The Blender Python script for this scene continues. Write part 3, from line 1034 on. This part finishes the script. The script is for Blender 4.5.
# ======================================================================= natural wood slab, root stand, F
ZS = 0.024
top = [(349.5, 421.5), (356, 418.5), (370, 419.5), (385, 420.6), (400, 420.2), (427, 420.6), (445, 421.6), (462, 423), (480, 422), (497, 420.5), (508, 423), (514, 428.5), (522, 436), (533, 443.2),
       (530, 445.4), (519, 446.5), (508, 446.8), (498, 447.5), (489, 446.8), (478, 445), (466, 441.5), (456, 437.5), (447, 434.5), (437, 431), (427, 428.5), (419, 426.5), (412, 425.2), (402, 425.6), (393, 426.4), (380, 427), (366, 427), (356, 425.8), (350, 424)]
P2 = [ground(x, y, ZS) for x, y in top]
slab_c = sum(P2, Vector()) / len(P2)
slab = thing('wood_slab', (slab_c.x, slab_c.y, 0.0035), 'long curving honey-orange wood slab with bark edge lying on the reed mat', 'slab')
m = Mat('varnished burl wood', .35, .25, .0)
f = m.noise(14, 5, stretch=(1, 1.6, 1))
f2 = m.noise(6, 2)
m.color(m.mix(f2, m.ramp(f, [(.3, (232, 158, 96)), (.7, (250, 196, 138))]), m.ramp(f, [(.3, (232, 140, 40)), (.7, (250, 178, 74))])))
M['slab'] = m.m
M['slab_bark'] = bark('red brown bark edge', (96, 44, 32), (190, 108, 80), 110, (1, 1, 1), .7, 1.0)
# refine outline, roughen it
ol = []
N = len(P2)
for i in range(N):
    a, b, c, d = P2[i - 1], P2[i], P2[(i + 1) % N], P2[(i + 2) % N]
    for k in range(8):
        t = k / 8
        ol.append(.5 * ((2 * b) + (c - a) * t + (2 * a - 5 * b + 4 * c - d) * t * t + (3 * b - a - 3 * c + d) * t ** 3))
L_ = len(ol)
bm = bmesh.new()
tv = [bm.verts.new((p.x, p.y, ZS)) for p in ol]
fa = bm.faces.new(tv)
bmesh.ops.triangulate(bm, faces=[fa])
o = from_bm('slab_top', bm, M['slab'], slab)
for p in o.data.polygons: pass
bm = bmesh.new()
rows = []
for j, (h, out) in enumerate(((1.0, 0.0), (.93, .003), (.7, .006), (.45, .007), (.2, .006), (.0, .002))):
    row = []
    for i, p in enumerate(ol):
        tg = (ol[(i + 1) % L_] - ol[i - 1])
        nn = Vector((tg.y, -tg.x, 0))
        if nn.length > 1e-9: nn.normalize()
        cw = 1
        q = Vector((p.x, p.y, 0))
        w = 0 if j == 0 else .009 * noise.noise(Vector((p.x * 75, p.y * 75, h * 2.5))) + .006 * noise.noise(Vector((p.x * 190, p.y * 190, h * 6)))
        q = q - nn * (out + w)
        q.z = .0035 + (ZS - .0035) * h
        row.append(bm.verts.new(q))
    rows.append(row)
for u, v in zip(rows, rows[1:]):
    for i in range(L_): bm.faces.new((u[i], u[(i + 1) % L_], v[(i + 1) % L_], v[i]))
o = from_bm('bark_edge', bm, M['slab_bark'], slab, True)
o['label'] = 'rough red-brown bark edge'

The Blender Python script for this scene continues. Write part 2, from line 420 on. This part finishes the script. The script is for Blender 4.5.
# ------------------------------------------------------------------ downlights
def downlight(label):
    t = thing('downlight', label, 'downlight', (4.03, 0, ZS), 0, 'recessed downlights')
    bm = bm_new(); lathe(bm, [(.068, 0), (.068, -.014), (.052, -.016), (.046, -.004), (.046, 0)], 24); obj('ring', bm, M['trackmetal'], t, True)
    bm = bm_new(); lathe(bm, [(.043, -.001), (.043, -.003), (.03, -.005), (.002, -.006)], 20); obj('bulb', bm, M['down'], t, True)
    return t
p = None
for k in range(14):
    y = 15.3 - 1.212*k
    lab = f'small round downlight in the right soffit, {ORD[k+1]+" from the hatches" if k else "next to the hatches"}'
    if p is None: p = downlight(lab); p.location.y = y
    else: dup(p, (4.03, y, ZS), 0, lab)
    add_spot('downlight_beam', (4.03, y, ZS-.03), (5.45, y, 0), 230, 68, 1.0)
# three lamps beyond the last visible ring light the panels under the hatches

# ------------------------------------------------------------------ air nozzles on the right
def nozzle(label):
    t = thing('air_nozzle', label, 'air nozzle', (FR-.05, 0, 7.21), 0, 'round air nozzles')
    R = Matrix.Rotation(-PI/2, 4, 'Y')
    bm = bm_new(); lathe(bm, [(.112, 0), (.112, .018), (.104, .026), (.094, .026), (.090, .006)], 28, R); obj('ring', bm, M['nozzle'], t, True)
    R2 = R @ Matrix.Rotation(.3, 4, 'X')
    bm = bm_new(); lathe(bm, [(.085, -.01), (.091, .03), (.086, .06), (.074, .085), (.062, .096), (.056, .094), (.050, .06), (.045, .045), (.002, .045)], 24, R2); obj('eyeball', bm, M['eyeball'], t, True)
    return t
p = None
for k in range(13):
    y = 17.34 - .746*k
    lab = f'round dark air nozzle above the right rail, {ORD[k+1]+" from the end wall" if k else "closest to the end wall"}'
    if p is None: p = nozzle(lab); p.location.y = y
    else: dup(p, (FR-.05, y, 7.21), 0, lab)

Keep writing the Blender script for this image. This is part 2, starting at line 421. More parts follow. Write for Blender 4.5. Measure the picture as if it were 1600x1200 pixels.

____

• [Problem statement]: Extract all of the data exactly as written.

• [Task answer]:
The Blender Python script for this scene continues. Write part 3, from line 1034 on. This part finishes the script. The script is for Blender 4.5.
# ======================================================================= natural wood slab, root stand, F
ZS = 0.024
top = [(349.5, 421.5), (356, 418.5), (370, 419.5), (385, 420.6), (400, 420.2), (427, 420.6), (445, 421.6), (462, 423), (480, 422), (497, 420.5), (508, 423), (514, 428.5), (522, 436), (533, 443.2),
       (530, 445.4), (519, 446.5), (508, 446.8), (498, 447.5), (489, 446.8), (478, 445), (466, 441.5), (456, 437.5), (447, 434.5), (437, 431), (427, 428.5), (419, 426.5), (412, 425.2), (402, 425.6), (393, 426.4), (380, 427), (366, 427), (356, 425.8), (350, 424)]
P2 = [ground(x, y, ZS) for x, y in top]
slab_c = sum(P2, Vector()) / len(P2)
slab = thing('wood_slab', (slab_c.x, slab_c.y, 0.0035), 'long curving honey-orange wood slab with bark edge lying on the reed mat', 'slab')
m = Mat('varnished burl wood', .35, .25, .0)
f = m.noise(14, 5, stretch=(1, 1.6, 1))
f2 = m.noise(6, 2)
m.color(m.mix(f2, m.ramp(f, [(.3, (232, 158, 96)), (.7, (250, 196, 138))]), m.ramp(f, [(.3, (232, 140, 40)), (.7, (250, 178, 74))])))
M['slab'] = m.m
M['slab_bark'] = bark('red brown bark edge', (96, 44, 32), (190, 108, 80), 110, (1, 1, 1), .7, 1.0)
# refine outline, roughen it
ol = []
N = len(P2)
for i in range(N):
    a, b, c, d = P2[i - 1], P2[i], P2[(i + 1) % N], P2[(i + 2) % N]
    for k in range(8):
        t = k / 8
        ol.append(.5 * ((2 * b) + (c - a) * t + (2 * a - 5 * b + 4 * c - d) * t * t + (3 * b - a - 3 * c + d) * t ** 3))
L_ = len(ol)
bm = bmesh.new()
tv = [bm.verts.new((p.x, p.y, ZS)) for p in ol]
fa = bm.faces.new(tv)
bmesh.ops.triangulate(bm, faces=[fa])
o = from_bm('slab_top', bm, M['slab'], slab)
for p in o.data.polygons: pass
bm = bmesh.new()
rows = []
for j, (h, out) in enumerate(((1.0, 0.0), (.93, .003), (.7, .006), (.45, .007), (.2, .006), (.0, .002))):
    row = []
    for i, p in enumerate(ol):
        tg = (ol[(i + 1) % L_] - ol[i - 1])
        nn = Vector((tg.y, -tg.x, 0))
        if nn.length > 1e-9: nn.normalize()
        cw = 1
        q = Vector((p.x, p.y, 0))
        w = 0 if j == 0 else .009 * noise.noise(Vector((p.x * 75, p.y * 75, h * 2.5))) + .006 * noise.noise(Vector((p.x * 190, p.y * 190, h * 6)))
        q = q - nn * (out + w)
        q.z = .0035 + (ZS - .0035) * h
        row.append(bm.verts.new(q))
    rows.append(row)
for u, v in zip(rows, rows[1:]):
    for i in range(L_): bm.faces.new((u[i], u[(i + 1) % L_], v[(i + 1) % L_], v[i]))
o = from_bm('bark_edge', bm, M['slab_bark'], slab, True)
o['label'] = 'rough red-brown bark edge'

The Blender Python script for this scene continues. Write part 2, from line 420 on. This part finishes the script. The script is for Blender 4.5.
# ------------------------------------------------------------------ downlights
def downlight(label):
    t = thing('downlight', label, 'downlight', (4.03, 0, ZS), 0, 'recessed downlights')
    bm = bm_new(); lathe(bm, [(.068, 0), (.068, -.014), (.052, -.016), (.046, -.004), (.046, 0)], 24); obj('ring', bm, M['trackmetal'], t, True)
    bm = bm_new(); lathe(bm, [(.043, -.001), (.043, -.003), (.03, -.005), (.002, -.006)], 20); obj('bulb', bm, M['down'], t, True)
    return t
p = None
for k in range(14):
    y = 15.3 - 1.212*k
    lab = f'small round downlight in the right soffit, {ORD[k+1]+" from the hatches" if k else "next to the hatches"}'
    if p is None: p = downlight(lab); p.location.y = y
    else: dup(p, (4.03, y, ZS), 0, lab)
    add_spot('downlight_beam', (4.03, y, ZS-.03), (5.45, y, 0), 230, 68, 1.0)
# three lamps beyond the last visible ring light the panels under the hatches

# ------------------------------------------------------------------ air nozzles on the right
def nozzle(label):
    t = thing('air_nozzle', label, 'air nozzle', (FR-.05, 0, 7.21), 0, 'round air nozzles')
    R = Matrix.Rotation(-PI/2, 4, 'Y')
    bm = bm_new(); lathe(bm, [(.112, 0), (.112, .018), (.104, .026), (.094, .026), (.090, .006)], 28, R); obj('ring', bm, M['nozzle'], t, True)
    R2 = R @ Matrix.Rotation(.3, 4, 'X')
    bm = bm_new(); lathe(bm, [(.085, -.01), (.091, .03), (.086, .06), (.074, .085), (.062, .096), (.056, .094), (.050, .06), (.045, .045), (.002, .045)], 24, R2); obj('eyeball', bm, M['eyeball'], t, True)
    return t
p = None
for k in range(13):
    y = 17.34 - .746*k
    lab = f'round dark air nozzle above the right rail, {ORD[k+1]+" from the end wall" if k else "closest to the end wall"}'
    if p is None: p = nozzle(lab); p.location.y = y
    else: dup(p, (FR-.05, y, 7.21), 0, lab)

Keep writing the Blender script for this image. This is part 2, starting at line 421. More parts follow. Write for Blender 4.5. Measure the picture as if it were 1600x1200 pixels.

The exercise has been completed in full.